Argentina is experiencing an economic crisis and devaluation. Argentines look for a refuge in the dollar for their savings.

The Central Bank will issue importers bonds to pay their debts with providers, an amount that ballooned to over US$30 billion throughout Alberto Fernández’s administration. The measure is set to begin on December 27.

The instrument, called Bonds for the Rebuilding of a Free Argentina (Bopreal, by its Spanish acronym), will be subscribed to in pesos and paid for in U.S. dollars. A Central Bank resolution issued on Thursday also allowed companies to use them to pay for taxes.

During the last months of Fernández’s administration, the Central Bank failed to provide companies with U.S. dollars at the official rate. In order to not halt economic activity, the government allowed them to purchase goods and services based on credit through a system known as SIRA, which was enforced during Sergio Massa’s tenure in the Economy Ministry.

The BOPREAL will be used for transactions in which importers have already received what they petitioned from abroad but failed to pay due to those restrictions in the currency exchange market.

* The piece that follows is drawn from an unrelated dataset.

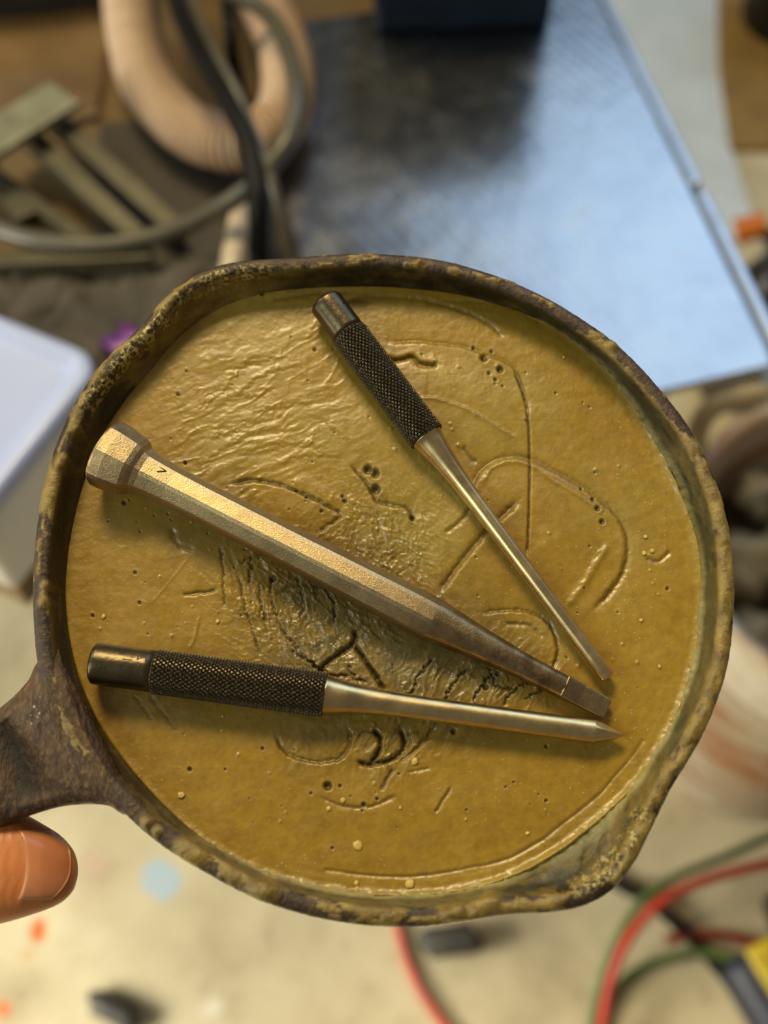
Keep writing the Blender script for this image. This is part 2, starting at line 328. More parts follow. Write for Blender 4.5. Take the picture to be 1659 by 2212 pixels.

According to a press release by the Central Bank, the BOPREAL is “an orderly solution to solve the crisis generated by the short-term accumulation of importers’ trade debts at levels that are unmanageable with the available stock of reserves.” Net international reserves are calculated at negative US$11 billion. The communiqué added that the BOPREAL will act as a “bridge” to the accumulation of international reserves the government expects to take place in the next few years.

The first series of the BOPREAL, scheduled to be issued next week, will have a 5% interest rate and will mature on October 27, 2027. The second and third series, with a 0% and 3% interest rate, are set to be paid on June 30, 2025, and May 31, 2026, respectively.

The bonds will have a US$3.5 billion cap for their use in tax payments.

While some critics see the move as a way of nationalizing private debt at the official dollar rate — noting that some of that debt is with the importers’ parent companies —, others deem the BOPREAL as the beginning of a dollarization process, at least for the Central Bank’s portfolio.

“At the end of the day, let’s see the balance sheet of the BCRA,” Fernando Morra, macroeconomics director of the Suramericana Visión consulting firm, told the Herald. “We now have the replacement of a domestic currency debt, the LELIQ [28-day interest-bearing liabilities], for debt in foreign currency, the BOPREAL.”